Concretely, with this flag, it becomes possible to put a loop around the kernel command execution:

auto time0 = std::chrono::high_resolution_clock::now();
int nb_runs = 1;
for (int i = 0; i < nb_runs; i++) {
  ebuf.m_cmd_pkt->state = ERT_CMD_STATE_NEW;
  hwq->issue_command(ebuf.get_exec_buf_bo());
  hwq->wait_command(ebuf.get_exec_buf_bo(), 0);
}
auto time1 = std::chrono::high_resolution_clock::now();
std::chrono::duration<double> elapsed_s = (time1 - time0) / nb_runs;

at this location: https://github.com/nod-ai/iree-amd-aie/blob/076ea13e599d5c4283b989d0e6587b698220ef53/runtime/src/iree-amd-aie/driver/xrt-lite/direct_command_buffer.cc#L201

This way, every computation and data movement inside the NPU/AIE will be repeated N number of times.

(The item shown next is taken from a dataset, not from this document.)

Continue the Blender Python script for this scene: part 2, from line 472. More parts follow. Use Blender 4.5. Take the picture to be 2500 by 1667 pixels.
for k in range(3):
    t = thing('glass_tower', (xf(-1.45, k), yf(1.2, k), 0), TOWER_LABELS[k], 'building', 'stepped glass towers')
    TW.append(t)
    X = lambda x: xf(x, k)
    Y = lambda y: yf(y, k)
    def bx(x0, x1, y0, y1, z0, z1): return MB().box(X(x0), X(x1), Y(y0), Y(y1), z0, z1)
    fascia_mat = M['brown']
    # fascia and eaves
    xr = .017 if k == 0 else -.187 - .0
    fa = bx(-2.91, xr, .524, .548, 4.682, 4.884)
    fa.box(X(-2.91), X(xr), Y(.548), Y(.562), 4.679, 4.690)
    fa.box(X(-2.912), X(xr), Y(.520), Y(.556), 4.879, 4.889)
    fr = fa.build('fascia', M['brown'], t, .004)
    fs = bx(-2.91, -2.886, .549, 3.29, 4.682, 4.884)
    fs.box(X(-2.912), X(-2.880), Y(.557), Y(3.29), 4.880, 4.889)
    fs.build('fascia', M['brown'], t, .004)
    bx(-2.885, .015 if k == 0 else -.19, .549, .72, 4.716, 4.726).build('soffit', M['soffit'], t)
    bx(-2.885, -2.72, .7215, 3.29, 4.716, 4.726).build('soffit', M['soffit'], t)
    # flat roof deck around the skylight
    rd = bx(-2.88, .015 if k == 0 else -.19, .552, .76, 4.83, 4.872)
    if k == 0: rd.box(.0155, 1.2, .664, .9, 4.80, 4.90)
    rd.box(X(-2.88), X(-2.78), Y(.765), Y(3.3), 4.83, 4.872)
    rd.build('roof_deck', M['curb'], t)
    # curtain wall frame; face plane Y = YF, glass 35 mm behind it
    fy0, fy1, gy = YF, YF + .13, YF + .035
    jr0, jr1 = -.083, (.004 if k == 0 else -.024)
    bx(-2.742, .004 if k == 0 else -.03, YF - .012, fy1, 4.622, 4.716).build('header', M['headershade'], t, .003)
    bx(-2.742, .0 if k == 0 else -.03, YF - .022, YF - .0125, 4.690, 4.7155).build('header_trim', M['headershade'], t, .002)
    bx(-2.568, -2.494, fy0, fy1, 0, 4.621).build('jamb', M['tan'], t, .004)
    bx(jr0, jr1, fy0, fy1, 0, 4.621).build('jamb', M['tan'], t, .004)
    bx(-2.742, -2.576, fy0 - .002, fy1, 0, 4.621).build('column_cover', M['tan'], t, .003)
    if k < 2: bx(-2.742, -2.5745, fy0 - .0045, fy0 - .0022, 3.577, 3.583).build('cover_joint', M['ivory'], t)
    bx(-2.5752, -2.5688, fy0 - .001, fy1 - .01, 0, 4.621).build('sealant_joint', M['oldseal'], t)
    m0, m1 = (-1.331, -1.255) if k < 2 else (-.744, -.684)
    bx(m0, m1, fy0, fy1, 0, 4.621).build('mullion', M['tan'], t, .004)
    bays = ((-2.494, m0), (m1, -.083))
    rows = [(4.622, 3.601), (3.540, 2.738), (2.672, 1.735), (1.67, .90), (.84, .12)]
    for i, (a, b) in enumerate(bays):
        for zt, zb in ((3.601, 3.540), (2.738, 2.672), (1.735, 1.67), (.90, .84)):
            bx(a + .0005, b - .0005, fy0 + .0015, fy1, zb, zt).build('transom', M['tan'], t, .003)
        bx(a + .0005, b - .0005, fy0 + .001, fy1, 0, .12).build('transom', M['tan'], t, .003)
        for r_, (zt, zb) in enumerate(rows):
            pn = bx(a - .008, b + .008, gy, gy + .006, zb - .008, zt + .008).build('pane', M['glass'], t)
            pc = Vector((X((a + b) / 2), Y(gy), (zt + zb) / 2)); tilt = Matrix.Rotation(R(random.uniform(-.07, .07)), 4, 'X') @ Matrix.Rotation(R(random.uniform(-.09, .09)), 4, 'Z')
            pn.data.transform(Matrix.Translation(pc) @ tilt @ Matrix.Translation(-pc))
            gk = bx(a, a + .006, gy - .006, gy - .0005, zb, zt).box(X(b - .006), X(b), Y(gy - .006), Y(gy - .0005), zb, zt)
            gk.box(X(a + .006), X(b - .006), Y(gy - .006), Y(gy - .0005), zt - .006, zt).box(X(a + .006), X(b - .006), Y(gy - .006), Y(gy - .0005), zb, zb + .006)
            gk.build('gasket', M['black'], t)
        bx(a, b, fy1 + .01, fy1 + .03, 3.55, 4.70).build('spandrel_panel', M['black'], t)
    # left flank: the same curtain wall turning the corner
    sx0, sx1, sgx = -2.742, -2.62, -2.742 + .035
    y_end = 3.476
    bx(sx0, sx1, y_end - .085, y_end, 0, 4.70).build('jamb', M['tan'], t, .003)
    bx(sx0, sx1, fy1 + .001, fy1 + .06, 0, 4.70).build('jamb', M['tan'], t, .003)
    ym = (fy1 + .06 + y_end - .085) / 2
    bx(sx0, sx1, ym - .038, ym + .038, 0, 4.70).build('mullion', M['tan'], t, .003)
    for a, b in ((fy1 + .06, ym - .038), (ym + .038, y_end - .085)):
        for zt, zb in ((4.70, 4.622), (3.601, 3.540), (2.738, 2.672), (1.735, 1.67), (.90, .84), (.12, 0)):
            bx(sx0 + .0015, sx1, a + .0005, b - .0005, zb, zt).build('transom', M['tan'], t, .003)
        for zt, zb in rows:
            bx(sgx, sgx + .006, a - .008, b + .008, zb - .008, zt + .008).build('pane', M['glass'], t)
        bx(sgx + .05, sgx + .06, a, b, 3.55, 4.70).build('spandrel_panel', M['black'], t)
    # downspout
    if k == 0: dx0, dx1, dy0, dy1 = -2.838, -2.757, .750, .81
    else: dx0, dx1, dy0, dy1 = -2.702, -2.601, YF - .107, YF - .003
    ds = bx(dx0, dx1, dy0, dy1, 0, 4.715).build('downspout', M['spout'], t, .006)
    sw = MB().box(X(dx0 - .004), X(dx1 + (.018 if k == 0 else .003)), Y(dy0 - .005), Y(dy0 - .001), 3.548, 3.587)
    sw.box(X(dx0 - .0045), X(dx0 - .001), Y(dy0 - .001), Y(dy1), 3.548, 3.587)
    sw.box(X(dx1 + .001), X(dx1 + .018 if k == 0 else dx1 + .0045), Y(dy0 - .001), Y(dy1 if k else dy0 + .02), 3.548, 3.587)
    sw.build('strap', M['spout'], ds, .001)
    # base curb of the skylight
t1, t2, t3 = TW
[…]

jtuyls commented 3 days ago

Does the core repeat the fill/matmul indefinitely, but the data is delivered from L3 only once? How is this intended to be used? It's not clear from the comments how an infinite loop can be used to "average over a certain number of runs". Please address this comment by improving the description in-code.

Done

jtuyls commented 3 days ago

Is this definitely useful, have you seen subsequent runs being significantly faster? f so, is it noticeably different from using the n_runs/n_repeats flags already exposed in run.py?

Yes.

If so, is the reason that the interval between runs is reduced with this new approach, and this reduced delay prevents the AIE going to sleep?

Yes, very likely.

Is your reason for not including 1 that it will be too 'invasive'? Could it not be incorporated into the existing precompiler #ifdef logic using and ?

Yes, this can be done in a follow up. For now, manually adjusting works well for me and I would even have to do that after putting it inside the ifdef as I would have to adjust the number of runs anyway. So yeah, I prefer to do this well later.